Advertent FUD
TLDR: Your municipal water supply is safe and clean; to ensure that it's likely also full of chlorine, which these filters, marketed with heavy FUD, are often designed to remove.
"The GE website suggests that a water filter is a good idea to avoid exposure to unfiltered water and sediment, inadvertently offering a sad commentary on public water infrastructure and government funding priorities."
No, they're very much advertently creating FUD about water quality just like everyone else who sells retail water filters in developed countries. If, like more than 90% of people in the US (I'd assume it's even higher in the UK), you receive your water from a municipal supplier, that water is tested several times a year and the results are available to you from your supplier (some agencies mail out reports to every customer).

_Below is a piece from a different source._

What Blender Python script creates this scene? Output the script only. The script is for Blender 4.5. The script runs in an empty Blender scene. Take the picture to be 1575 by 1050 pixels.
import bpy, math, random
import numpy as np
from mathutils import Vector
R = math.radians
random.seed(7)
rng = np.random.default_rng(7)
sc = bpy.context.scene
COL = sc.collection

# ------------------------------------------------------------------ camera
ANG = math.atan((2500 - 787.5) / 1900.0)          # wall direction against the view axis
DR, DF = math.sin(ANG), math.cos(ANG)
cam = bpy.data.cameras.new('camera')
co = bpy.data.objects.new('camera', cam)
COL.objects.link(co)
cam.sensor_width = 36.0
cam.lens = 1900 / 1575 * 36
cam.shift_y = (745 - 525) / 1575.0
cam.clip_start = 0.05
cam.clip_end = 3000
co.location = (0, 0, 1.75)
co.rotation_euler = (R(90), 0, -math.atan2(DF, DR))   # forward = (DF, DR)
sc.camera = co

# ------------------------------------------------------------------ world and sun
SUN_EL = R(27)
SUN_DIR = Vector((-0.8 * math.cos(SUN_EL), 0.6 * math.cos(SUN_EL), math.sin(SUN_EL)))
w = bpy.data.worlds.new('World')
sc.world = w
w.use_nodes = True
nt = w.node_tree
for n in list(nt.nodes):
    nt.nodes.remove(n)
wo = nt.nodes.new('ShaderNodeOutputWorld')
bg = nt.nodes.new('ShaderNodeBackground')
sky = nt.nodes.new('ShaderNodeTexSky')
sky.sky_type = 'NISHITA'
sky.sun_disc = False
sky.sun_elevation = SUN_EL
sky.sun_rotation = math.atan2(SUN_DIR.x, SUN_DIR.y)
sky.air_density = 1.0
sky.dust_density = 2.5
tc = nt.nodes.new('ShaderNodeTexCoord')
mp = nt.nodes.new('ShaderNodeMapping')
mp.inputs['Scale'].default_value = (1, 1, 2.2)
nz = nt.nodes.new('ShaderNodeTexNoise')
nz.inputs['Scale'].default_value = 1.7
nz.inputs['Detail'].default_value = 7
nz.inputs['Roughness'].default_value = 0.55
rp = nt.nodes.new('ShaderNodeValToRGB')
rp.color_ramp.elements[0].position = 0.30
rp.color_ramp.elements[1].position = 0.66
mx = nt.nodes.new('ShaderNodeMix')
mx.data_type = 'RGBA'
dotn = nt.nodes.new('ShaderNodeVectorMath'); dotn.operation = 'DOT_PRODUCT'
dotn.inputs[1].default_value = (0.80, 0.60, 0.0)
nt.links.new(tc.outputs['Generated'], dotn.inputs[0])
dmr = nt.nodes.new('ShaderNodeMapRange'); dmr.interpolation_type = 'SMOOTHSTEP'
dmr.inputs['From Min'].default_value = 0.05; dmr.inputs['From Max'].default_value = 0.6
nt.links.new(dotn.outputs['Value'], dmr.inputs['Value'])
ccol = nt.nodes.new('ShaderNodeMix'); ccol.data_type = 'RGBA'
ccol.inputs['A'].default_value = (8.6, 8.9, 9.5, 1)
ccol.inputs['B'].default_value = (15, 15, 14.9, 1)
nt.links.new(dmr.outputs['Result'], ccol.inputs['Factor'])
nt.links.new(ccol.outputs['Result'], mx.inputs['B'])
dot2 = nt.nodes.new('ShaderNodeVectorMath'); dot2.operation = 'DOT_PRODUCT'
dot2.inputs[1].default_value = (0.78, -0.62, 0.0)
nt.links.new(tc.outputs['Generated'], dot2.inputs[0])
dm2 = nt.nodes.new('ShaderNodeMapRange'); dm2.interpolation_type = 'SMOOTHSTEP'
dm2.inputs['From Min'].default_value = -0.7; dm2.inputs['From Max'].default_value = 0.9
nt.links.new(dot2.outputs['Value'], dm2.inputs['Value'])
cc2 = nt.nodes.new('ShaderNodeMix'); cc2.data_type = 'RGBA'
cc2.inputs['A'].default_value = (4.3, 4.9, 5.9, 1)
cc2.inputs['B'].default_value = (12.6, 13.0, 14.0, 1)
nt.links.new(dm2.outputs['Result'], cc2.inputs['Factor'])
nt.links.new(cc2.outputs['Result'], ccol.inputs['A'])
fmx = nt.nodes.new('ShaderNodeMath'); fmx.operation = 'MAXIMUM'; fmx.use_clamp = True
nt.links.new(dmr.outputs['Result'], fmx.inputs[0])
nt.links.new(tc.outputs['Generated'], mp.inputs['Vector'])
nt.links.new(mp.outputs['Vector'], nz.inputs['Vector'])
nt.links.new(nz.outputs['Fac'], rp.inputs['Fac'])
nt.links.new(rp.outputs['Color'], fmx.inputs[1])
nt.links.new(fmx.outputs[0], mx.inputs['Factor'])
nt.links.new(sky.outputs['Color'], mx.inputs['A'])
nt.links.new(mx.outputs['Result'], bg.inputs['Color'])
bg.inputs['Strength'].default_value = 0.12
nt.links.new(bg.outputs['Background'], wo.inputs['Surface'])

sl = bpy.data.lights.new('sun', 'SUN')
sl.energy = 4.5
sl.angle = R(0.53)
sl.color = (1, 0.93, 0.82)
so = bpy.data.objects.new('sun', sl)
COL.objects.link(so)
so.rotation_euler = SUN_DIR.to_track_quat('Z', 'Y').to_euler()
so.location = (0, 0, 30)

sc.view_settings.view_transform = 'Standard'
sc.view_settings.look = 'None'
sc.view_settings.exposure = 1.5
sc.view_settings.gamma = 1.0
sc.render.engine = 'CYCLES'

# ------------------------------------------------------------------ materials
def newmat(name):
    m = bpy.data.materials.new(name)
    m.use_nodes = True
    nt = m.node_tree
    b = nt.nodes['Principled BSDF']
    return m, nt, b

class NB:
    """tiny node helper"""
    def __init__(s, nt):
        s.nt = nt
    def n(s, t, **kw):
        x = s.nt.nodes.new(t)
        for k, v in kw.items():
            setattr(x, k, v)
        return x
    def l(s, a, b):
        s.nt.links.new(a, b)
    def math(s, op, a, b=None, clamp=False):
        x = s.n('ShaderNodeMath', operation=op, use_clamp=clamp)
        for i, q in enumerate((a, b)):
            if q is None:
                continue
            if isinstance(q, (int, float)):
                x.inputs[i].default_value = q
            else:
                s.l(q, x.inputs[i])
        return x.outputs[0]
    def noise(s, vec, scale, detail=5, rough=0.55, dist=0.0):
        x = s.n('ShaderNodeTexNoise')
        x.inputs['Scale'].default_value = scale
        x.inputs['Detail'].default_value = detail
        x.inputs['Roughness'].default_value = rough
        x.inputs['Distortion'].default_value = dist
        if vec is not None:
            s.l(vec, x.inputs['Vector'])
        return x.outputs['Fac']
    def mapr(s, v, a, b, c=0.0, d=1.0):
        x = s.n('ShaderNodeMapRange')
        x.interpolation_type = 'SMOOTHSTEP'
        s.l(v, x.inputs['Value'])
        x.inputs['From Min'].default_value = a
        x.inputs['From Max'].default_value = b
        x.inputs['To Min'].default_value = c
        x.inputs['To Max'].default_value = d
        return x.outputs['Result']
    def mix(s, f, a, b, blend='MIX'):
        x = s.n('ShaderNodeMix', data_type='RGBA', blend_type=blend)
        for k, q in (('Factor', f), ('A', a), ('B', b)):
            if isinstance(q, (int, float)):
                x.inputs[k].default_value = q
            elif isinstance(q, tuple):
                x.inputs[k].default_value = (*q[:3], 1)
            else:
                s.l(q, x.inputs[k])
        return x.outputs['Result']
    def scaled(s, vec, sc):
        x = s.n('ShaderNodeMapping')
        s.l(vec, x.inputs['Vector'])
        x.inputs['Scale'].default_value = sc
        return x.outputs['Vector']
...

You will find that the overwhelming majority of you receive water that is clean and safe to drink.
By contrast, if you have a well or are one of a very small number of people whose municipal agencies are known not to supply clean water, you almost certainly have invested in a properly-sized point-of-entry filtration system; a tiny point-of-use filter is an inefficient and inadequate solution to that problem anyway, and may not be designed to remove the specific type of contamination you have. If you're one of a much larger number of people who have older or poorly-installed plumbing in their own houses, you may well have sediment, heavy metals, and other contaminants in your water, but (a) it's nothing to do with the government unless you live in public housing and (b) you may not even be aware of it because unlike the municipal supply there is no requirement in most jurisdictions that your water be tested at point of use (by your landlord or the person who sold you the property). Depending upon the nature of the problem, these little point-of-use filters may or may not correct the issue, but of course they do so only for that single spigot. If you actually have a significant sediment problem, your pipes and fittings will be filled with it and subject to erosion and premature failure regardless of whether you filter it at point of use.
The actual reason you want a carbon-block or granulated-carbon filter for drinking water at point of use is not to remove sediment or make the water safe, though it does indirectly reflect those "government funding priorities" you bemoan: it's to remove the chlorine most municipal agencies add to guarantee the safety of your water. While the levels are safe to drink, chlorine doesn't smell or taste very good, and most people prefer water that has not been treated with it or has had it filtered out. Carbon filters do that quite well, and that's why most of the little point-of-use filters you see retailers offering are carbon filters. They will remove some sediment as well, but that's usually not their primary function. There are point-of-use filters designed only to remove sediment, but these are typically only the very cheapest models and are of little use to most people.